A murder case involving a Seoul councilman took a new turn yesterday after authorities opened an investigation into allegations that a prosecutor apparently took money from the victim, a businessman. The probe was launched based on accounts written in a personal financial ledger that belonged to the deceased.

The log states that the victim, surnamed Song, reportedly gave a prosecutor at the Suwon District Prosecutors’ Office 17.8 million won ($ 17,230), the Seoul Southern District Prosecutors’ Office said, reversing its earlier disclosure that the written amount was around 3 million won. What the money was for remains to be determined.

Kim Hyung-sik, the accused councilman in the case, is currently under investigation for allegedly abetting in Song’s murder in March by contracting his friend to carry out the killing.
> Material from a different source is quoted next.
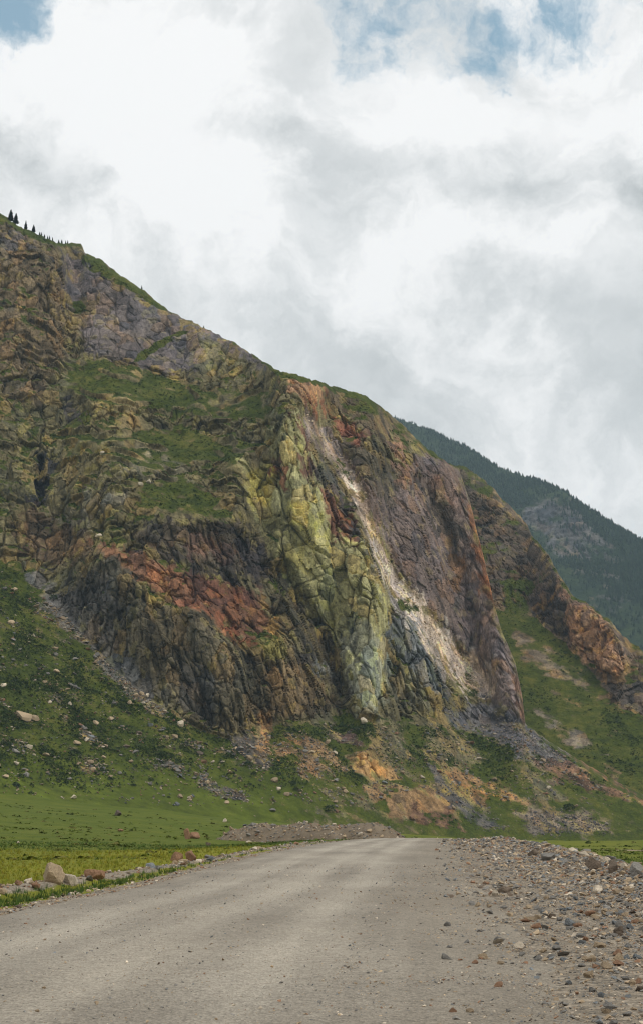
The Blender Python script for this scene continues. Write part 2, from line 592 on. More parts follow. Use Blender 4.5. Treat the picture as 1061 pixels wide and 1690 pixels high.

The victim, who lived in Seoul’s Gangseo District, was known for his wealth and properties. The Supreme Prosecutors’ Office launched an investigation yesterday into allegations that the prosecutor took money from the victim. It also temporarily removed the prosecutor from his duties.

“We need to look into whether the alleged prosecutor took money and if there were any underhanded dealings between the two,” said Lee Sang-ho, an assistant prosecutor general of the southern district office. “But for now we have confirmed that his name appeared 10 times in the ledger, and the amount of money is also fairly large.”

The financial record reportedly also contains the names of other prominent lawmakers and law enforcement officials, raising the possibility that the murder case could evolve into a larger political scandal. “It’s true that there are other people named in the book, but we need to investigate the issue further,” Lee said.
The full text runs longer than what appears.